■ YOUR OBJECTIVE:
Begin with the first line of the entries below and reproduce each line exactly, ending with the line that holds "# Units are".
···
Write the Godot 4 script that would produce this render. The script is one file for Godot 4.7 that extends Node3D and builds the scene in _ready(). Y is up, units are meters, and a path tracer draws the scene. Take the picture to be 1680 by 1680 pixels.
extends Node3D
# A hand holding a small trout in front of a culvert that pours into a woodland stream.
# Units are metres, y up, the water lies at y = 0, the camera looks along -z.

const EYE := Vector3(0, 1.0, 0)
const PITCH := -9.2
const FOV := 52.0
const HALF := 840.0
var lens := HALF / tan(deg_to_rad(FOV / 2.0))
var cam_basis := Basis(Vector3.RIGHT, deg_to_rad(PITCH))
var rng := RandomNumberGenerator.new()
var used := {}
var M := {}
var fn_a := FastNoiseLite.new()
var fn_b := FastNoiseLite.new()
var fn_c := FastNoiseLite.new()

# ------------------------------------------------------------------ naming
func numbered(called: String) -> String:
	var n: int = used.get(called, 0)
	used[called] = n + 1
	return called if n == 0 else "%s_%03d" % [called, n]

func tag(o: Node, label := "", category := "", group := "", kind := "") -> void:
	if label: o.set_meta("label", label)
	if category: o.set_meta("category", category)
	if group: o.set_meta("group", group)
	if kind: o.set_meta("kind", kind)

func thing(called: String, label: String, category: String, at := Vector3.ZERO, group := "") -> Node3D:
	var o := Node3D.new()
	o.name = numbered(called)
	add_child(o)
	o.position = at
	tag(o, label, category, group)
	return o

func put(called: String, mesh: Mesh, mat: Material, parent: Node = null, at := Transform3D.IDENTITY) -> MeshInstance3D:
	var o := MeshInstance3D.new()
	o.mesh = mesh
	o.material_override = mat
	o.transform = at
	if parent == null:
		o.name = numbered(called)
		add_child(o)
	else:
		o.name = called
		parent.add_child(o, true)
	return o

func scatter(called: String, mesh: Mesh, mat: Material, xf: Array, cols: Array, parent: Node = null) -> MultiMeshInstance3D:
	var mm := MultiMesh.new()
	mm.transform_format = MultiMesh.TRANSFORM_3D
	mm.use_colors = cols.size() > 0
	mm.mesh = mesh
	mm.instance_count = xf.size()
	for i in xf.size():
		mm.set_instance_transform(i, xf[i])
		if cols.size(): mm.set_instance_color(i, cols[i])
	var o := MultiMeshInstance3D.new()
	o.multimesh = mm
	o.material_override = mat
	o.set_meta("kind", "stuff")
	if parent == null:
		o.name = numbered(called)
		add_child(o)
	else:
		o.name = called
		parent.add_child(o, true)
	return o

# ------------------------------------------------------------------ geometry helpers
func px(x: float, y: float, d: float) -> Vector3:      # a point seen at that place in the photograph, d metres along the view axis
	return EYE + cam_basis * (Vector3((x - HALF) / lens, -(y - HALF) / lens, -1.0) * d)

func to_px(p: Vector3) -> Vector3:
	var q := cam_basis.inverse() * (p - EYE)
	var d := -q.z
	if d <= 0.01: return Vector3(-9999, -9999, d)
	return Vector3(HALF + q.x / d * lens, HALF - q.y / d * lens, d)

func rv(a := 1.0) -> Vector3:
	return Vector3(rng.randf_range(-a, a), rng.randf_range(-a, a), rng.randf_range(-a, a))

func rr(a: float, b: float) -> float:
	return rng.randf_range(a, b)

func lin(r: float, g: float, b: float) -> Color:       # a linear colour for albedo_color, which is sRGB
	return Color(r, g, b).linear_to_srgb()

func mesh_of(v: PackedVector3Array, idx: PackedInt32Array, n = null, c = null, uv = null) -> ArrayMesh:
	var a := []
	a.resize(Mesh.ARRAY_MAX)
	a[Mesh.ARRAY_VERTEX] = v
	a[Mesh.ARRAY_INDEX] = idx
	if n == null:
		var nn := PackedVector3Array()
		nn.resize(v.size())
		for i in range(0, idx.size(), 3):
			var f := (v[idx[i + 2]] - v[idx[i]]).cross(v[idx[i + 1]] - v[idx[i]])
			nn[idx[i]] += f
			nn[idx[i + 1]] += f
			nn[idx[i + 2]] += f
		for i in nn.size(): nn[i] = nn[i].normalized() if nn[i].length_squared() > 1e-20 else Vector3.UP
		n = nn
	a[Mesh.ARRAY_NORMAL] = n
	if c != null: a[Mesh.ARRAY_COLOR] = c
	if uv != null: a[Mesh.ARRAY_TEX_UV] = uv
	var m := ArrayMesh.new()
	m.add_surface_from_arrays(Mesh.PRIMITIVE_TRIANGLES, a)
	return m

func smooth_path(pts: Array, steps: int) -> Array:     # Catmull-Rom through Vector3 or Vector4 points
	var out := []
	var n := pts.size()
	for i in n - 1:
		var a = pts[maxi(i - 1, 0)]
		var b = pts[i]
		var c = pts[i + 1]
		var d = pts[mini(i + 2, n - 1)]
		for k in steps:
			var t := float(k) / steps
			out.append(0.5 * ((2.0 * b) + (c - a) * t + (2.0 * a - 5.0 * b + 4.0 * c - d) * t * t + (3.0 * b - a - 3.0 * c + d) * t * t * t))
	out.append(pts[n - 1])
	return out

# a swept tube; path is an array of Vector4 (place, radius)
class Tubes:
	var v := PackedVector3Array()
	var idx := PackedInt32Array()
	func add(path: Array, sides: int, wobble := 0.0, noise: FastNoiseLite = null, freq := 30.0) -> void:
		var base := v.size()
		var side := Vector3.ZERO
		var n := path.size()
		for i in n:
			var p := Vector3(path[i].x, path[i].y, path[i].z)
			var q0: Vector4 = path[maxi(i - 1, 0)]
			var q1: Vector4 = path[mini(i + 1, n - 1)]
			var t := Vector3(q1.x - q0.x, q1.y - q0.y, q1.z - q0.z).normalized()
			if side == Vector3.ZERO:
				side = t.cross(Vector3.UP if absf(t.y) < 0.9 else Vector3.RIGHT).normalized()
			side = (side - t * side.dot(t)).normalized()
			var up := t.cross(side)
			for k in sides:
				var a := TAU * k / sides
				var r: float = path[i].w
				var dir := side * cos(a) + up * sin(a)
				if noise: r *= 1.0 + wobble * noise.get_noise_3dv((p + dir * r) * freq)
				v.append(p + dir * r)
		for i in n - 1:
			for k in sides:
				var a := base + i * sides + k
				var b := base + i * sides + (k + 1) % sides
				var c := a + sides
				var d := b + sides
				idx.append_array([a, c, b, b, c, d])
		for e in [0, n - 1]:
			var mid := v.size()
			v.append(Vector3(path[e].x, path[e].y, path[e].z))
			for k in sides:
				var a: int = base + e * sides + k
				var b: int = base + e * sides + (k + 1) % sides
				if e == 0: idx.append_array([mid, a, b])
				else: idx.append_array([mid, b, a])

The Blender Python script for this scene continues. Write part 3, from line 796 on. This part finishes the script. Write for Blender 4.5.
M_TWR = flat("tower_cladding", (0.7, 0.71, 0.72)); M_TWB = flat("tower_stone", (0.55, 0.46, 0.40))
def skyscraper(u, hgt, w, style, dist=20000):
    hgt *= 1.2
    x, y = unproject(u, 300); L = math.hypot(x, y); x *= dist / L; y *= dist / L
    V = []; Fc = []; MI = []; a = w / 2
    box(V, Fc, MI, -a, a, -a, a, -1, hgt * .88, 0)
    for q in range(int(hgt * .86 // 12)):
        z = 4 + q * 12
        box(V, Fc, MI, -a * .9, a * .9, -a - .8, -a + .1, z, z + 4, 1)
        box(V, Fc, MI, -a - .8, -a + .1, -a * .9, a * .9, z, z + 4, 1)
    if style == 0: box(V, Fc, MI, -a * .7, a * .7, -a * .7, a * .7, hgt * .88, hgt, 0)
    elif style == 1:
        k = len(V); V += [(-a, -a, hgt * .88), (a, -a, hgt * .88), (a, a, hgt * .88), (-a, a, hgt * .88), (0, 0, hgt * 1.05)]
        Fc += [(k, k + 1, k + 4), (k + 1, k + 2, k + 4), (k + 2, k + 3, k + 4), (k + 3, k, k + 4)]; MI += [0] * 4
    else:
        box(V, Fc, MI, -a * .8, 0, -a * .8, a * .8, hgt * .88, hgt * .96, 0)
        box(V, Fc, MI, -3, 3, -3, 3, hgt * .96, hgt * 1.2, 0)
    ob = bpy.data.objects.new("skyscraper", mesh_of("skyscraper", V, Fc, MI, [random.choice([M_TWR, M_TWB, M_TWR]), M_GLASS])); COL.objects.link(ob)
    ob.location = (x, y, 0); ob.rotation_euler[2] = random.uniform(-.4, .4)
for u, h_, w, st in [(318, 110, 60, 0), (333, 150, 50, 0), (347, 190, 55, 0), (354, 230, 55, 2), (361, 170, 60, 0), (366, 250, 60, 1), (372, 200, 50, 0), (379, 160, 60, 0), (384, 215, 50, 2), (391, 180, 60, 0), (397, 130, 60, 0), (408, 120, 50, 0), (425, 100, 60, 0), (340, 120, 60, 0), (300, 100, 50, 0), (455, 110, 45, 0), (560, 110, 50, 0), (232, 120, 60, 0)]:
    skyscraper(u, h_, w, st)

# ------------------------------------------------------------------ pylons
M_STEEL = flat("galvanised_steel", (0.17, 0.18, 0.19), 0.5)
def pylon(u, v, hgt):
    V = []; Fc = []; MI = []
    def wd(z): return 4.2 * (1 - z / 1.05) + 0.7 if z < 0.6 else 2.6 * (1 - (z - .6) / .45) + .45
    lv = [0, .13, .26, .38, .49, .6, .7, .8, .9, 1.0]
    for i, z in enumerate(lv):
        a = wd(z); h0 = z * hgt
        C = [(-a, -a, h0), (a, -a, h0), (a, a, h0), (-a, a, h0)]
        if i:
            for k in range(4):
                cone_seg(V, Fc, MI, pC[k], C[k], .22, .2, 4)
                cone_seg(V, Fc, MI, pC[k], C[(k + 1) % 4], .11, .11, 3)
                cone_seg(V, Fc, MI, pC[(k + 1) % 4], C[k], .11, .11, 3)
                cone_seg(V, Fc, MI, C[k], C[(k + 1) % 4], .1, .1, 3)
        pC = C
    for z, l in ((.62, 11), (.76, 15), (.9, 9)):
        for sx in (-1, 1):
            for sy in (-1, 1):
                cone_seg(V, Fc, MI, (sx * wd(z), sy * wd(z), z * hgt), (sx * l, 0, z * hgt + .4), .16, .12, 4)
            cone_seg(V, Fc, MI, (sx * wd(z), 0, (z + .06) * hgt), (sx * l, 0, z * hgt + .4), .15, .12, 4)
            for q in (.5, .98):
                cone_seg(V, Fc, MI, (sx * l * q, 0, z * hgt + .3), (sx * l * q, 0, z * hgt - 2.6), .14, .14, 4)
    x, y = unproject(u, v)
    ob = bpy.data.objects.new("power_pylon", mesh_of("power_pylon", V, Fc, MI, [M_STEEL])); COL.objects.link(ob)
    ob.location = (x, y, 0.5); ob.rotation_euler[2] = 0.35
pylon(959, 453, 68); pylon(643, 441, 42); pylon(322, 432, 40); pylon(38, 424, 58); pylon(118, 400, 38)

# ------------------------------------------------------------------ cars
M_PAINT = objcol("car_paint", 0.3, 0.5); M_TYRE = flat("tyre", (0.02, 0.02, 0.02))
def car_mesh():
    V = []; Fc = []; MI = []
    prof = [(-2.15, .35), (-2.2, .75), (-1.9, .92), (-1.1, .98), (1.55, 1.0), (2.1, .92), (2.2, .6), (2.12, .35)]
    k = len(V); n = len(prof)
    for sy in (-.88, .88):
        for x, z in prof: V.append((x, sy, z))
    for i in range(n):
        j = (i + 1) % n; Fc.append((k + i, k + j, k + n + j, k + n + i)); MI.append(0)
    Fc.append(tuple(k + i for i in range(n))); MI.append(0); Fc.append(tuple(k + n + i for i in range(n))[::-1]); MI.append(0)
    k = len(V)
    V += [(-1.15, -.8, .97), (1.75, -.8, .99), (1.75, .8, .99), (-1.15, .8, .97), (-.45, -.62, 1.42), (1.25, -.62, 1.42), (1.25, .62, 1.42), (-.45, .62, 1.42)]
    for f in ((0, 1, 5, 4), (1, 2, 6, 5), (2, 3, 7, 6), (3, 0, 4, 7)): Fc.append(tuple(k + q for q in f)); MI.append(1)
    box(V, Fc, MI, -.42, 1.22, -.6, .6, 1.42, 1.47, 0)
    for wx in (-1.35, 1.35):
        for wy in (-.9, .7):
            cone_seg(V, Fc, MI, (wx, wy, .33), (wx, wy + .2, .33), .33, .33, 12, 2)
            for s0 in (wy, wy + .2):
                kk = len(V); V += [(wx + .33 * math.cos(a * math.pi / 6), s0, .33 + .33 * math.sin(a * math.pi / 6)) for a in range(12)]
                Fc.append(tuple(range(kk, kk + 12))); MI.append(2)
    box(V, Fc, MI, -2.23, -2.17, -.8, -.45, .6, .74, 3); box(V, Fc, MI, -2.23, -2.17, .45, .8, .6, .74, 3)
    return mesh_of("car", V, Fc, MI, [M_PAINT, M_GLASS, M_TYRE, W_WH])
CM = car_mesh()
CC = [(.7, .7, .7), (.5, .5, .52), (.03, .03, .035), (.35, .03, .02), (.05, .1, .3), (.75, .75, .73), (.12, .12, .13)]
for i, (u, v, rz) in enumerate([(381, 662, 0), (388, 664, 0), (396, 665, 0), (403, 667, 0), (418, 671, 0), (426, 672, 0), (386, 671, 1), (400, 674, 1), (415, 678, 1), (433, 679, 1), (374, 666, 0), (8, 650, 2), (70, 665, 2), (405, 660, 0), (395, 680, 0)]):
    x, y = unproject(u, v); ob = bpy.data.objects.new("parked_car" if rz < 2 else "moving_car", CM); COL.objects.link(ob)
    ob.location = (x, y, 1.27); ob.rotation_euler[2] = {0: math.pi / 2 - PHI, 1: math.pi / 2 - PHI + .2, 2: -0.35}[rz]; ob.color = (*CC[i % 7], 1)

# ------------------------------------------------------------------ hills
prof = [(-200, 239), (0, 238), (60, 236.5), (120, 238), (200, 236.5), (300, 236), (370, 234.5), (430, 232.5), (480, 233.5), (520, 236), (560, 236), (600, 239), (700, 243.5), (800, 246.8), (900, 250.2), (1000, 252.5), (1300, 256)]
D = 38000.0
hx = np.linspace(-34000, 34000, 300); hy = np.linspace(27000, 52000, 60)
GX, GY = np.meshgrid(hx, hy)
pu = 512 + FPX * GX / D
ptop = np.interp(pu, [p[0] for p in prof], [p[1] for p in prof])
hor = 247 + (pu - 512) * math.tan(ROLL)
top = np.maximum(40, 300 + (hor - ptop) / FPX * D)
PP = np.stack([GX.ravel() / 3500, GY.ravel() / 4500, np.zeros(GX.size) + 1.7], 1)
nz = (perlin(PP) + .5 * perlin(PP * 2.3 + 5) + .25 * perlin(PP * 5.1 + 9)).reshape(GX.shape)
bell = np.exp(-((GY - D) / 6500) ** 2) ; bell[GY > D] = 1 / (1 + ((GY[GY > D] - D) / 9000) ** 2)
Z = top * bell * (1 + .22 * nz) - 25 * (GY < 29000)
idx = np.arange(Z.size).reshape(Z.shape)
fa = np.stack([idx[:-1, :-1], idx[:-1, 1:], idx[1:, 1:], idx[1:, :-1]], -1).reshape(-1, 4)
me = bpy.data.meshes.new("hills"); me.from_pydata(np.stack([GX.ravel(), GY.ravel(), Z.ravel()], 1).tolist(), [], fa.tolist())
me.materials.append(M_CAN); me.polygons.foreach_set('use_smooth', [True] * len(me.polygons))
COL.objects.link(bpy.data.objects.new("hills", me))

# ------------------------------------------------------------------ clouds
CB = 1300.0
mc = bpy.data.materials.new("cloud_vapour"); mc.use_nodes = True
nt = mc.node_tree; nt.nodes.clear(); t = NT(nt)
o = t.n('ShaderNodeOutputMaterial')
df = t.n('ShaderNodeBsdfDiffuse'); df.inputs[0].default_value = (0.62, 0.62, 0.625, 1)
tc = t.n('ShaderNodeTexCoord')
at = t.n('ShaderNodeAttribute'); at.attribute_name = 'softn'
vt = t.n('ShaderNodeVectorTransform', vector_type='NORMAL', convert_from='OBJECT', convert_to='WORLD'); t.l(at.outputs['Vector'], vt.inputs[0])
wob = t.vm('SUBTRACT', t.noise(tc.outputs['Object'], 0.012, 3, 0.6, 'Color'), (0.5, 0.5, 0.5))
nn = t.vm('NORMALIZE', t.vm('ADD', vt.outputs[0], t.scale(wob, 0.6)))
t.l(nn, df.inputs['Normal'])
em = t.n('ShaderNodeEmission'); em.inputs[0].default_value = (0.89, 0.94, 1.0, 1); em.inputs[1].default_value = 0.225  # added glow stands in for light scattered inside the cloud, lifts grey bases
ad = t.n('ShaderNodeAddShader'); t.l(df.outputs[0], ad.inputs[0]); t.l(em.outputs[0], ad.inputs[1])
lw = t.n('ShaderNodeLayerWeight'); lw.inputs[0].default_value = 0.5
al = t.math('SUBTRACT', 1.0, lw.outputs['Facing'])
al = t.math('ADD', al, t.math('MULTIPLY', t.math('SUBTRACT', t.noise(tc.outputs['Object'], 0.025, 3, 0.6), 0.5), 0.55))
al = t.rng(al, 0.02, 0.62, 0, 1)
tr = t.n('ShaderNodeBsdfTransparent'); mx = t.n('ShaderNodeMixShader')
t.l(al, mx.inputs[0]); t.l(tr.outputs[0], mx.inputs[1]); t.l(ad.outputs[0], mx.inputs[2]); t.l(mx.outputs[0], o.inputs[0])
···
■ COMPLETED TASK:
Write the Godot 4 script that would produce this render. The script is one file for Godot 4.7 that extends Node3D and builds the scene in _ready(). Y is up, units are meters, and a path tracer draws the scene. Take the picture to be 1680 by 1680 pixels.
extends Node3D
# A hand holding a small trout in front of a culvert that pours into a woodland stream.
# Units are metres, y up, the water lies at y = 0, the camera looks along -z.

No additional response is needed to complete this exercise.